***** LISTED ENTRIES

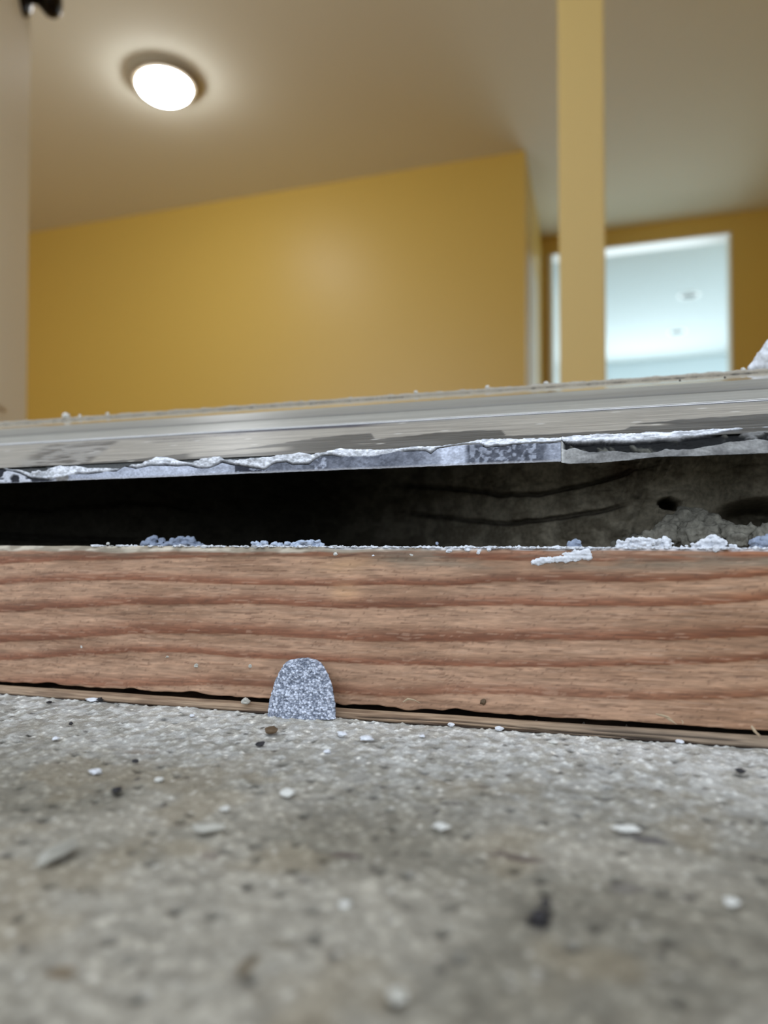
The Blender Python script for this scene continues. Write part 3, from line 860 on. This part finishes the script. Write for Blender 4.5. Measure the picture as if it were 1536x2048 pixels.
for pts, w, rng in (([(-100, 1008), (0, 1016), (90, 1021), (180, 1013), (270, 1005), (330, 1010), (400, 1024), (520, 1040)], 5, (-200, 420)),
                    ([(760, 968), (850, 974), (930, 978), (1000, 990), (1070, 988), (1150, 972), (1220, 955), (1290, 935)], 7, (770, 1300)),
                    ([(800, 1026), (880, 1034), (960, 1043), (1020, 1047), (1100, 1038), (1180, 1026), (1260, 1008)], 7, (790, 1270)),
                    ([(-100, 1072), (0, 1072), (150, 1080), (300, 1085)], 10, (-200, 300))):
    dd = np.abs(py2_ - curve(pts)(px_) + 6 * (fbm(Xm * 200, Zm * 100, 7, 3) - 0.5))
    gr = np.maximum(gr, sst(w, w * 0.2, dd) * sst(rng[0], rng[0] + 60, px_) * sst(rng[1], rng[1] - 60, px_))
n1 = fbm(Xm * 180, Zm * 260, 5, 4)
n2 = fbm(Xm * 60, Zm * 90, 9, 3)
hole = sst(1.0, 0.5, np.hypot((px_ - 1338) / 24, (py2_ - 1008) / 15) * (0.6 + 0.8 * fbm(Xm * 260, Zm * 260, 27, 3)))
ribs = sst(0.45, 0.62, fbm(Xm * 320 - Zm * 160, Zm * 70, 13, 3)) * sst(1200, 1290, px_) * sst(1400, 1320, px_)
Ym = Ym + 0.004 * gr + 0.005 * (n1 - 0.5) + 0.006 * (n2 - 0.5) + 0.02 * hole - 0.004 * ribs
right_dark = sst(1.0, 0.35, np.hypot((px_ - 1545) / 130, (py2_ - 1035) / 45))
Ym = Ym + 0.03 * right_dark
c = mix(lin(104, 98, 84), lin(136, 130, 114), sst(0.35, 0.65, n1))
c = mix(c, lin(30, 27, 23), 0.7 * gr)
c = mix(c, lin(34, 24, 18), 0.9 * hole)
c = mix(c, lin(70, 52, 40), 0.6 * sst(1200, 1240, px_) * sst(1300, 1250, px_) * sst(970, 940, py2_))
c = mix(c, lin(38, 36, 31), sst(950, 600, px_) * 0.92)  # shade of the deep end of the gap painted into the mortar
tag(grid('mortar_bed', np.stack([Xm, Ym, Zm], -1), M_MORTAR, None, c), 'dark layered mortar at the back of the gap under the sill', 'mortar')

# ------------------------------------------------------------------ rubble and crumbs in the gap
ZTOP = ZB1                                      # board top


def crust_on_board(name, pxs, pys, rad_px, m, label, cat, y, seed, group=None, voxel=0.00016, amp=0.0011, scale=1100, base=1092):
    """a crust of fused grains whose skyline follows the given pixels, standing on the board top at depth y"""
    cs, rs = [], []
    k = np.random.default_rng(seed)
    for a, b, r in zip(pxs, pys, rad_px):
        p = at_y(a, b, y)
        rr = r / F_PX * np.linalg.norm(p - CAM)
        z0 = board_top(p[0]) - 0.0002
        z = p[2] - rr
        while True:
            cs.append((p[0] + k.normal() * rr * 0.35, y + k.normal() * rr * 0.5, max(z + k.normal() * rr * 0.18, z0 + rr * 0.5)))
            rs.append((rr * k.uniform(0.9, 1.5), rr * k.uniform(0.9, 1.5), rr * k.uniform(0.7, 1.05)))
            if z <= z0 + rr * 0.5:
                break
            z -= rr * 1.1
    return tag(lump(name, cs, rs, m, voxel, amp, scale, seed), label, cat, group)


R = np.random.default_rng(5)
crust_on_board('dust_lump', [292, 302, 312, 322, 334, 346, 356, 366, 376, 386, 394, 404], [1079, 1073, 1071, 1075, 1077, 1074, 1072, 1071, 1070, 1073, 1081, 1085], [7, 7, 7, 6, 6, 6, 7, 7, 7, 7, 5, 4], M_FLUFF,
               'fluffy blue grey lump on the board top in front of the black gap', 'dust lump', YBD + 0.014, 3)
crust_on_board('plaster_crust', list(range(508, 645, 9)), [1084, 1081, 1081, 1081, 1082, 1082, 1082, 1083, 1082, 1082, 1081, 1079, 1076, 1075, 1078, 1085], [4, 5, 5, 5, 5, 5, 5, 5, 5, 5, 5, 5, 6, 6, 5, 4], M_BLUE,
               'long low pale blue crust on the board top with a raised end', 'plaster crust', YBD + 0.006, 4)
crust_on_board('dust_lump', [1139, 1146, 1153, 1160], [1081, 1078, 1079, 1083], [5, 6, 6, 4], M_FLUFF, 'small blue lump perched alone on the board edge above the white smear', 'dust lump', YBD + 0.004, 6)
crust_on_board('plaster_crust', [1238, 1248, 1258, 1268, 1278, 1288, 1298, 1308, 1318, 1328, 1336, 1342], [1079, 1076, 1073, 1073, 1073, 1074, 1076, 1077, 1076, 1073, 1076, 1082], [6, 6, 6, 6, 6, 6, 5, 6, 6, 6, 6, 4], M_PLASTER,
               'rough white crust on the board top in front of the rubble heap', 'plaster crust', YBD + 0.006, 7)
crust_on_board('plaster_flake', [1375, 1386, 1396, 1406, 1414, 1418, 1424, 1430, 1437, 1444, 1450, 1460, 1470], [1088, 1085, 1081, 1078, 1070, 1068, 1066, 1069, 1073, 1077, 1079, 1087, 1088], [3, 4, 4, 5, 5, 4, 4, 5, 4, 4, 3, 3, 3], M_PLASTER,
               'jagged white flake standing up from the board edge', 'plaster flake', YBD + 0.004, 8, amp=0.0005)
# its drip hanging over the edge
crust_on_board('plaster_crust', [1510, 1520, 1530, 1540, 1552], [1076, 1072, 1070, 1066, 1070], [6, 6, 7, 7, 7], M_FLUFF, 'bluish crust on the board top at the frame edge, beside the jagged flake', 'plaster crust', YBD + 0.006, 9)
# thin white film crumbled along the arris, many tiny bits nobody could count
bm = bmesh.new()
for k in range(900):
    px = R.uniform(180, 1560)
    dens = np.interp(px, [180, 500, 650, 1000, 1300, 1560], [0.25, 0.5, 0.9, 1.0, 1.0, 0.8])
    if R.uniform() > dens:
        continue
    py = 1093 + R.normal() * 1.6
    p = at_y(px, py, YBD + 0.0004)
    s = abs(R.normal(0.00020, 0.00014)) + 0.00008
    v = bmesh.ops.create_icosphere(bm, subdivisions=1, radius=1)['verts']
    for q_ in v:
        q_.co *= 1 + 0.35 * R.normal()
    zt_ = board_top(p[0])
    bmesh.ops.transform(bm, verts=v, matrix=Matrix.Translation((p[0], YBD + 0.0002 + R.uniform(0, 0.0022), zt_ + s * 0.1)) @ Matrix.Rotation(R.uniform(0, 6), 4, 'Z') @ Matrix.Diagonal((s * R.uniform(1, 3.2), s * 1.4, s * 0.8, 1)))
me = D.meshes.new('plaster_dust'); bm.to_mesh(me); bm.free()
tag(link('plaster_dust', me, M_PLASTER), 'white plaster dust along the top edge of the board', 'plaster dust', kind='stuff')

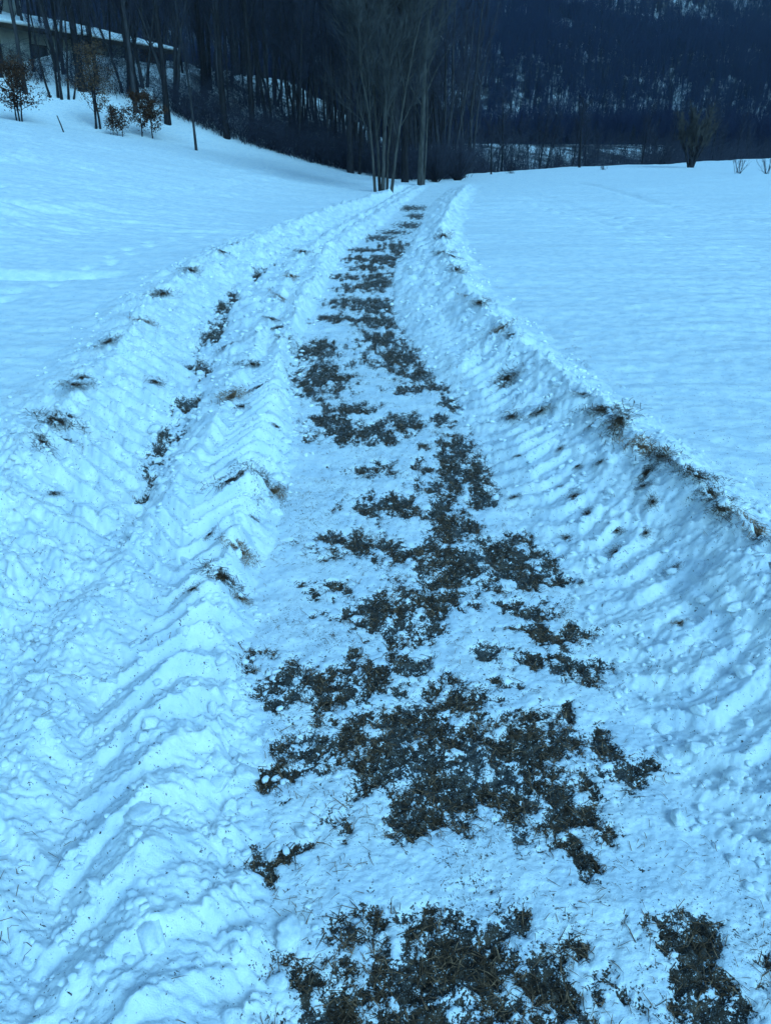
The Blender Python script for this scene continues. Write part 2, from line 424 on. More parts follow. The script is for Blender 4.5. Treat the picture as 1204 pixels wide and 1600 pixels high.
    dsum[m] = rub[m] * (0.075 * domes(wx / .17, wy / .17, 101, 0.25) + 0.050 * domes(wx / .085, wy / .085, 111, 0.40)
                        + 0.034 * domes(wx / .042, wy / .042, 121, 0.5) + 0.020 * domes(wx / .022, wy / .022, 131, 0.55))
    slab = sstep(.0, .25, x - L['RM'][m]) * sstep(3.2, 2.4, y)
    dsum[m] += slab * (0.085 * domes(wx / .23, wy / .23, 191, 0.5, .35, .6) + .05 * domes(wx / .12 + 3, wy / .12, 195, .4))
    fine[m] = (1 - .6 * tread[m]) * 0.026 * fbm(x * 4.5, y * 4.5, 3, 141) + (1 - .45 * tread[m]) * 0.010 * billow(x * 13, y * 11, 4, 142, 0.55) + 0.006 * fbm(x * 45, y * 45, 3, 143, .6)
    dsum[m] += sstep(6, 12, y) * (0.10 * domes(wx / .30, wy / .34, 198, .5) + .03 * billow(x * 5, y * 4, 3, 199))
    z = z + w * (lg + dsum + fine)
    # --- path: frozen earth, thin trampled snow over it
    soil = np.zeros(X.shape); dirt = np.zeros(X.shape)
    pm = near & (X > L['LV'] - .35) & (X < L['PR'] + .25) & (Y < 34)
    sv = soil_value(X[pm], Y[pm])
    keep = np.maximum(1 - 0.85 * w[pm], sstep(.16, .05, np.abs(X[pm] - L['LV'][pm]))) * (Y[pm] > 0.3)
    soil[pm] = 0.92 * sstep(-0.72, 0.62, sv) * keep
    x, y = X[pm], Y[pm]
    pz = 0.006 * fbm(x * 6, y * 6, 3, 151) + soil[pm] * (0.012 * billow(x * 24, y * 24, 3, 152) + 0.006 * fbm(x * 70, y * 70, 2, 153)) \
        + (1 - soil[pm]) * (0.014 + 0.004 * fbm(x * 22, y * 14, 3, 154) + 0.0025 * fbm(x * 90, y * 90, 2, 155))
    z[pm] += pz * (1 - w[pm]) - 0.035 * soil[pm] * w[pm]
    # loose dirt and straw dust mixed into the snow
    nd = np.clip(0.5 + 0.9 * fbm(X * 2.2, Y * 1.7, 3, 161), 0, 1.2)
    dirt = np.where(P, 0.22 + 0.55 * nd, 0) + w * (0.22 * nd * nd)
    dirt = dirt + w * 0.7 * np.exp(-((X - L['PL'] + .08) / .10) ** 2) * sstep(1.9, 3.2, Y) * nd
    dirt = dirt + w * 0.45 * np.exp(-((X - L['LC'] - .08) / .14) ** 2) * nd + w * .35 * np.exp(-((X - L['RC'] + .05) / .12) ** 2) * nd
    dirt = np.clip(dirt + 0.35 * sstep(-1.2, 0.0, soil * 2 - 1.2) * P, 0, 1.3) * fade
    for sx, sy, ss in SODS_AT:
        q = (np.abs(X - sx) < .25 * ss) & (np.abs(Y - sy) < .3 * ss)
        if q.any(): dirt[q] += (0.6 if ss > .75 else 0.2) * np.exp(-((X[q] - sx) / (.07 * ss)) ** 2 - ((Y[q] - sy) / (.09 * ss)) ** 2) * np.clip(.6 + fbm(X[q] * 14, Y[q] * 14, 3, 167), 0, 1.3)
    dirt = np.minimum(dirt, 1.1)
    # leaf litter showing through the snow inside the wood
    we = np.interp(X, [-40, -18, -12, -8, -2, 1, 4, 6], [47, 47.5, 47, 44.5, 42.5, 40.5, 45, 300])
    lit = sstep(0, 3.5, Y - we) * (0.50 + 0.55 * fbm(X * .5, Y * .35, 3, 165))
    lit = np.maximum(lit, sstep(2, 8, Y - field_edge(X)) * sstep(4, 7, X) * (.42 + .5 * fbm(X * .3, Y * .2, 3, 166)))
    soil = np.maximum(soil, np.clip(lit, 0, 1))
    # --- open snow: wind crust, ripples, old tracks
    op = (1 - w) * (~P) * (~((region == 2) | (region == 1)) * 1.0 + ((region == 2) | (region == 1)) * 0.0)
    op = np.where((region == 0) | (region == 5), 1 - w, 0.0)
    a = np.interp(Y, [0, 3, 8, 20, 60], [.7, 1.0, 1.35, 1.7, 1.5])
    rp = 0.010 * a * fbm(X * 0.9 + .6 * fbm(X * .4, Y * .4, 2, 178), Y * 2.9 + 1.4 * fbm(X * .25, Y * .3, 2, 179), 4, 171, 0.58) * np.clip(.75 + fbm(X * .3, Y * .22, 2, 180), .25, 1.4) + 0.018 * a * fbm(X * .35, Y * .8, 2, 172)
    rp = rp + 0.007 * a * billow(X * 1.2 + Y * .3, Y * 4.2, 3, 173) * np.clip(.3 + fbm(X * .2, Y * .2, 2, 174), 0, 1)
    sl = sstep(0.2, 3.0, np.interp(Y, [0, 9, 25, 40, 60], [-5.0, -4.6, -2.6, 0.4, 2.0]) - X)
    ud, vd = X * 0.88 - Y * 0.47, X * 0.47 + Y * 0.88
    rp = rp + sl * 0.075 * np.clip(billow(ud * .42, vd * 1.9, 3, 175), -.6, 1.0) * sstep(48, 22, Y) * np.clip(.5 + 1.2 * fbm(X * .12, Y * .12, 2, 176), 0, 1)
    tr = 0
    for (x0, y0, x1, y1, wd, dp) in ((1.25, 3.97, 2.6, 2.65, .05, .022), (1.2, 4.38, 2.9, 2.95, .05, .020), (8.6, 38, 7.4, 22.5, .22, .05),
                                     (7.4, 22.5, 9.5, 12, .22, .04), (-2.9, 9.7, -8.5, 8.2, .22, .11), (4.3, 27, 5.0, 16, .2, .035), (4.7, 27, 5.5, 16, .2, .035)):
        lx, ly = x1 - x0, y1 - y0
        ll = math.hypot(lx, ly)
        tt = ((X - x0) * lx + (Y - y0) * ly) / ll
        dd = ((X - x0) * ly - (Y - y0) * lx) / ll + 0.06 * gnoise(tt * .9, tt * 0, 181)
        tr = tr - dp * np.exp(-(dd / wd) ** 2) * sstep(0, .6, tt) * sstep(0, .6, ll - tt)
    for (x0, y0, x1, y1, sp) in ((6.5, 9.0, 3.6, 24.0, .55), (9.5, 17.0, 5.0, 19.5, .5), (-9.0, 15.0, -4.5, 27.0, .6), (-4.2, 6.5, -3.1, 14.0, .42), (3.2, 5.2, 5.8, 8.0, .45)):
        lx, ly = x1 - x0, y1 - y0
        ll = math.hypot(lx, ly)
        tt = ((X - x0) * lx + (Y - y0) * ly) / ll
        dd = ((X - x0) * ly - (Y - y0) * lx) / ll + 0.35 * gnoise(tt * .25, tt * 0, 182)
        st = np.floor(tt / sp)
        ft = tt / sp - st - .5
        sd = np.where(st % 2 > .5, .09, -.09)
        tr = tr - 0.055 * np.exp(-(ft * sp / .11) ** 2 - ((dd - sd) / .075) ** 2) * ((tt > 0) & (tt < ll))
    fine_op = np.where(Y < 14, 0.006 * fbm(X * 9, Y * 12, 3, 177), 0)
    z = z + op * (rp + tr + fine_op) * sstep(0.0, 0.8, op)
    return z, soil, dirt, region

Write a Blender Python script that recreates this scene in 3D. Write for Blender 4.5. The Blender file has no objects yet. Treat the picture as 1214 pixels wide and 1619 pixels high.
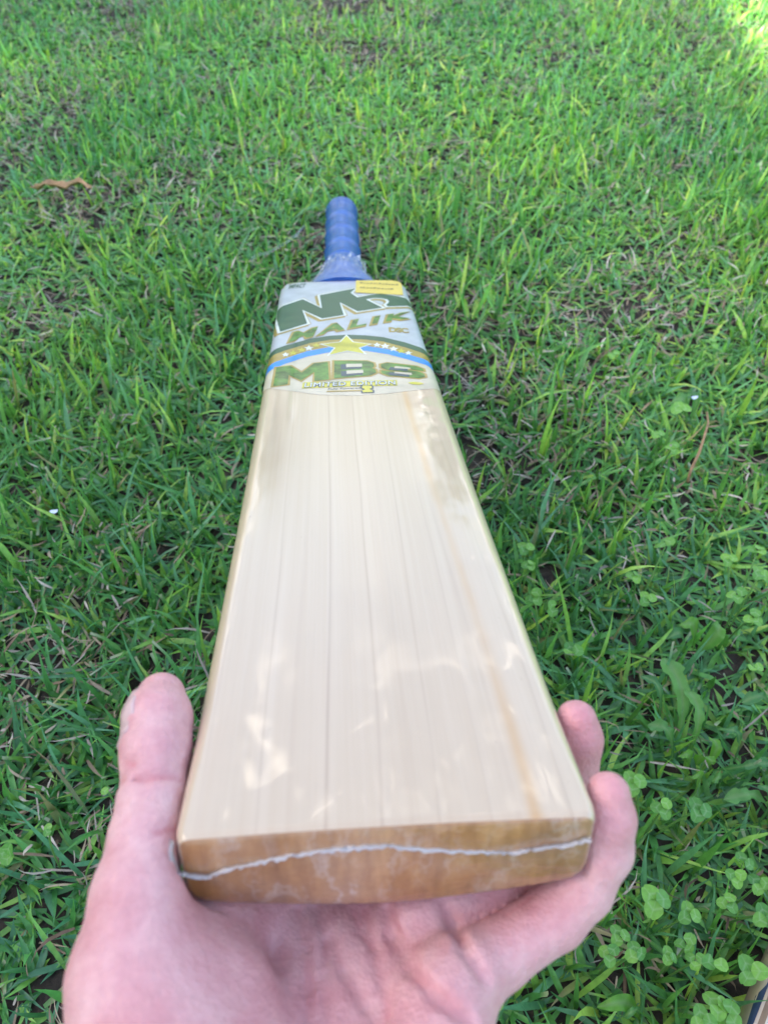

**********

= WORK REQUIRED =
State how many lines of the records hold the string "hypot", and nothing else.

= EXERCISE RESPONSE =
4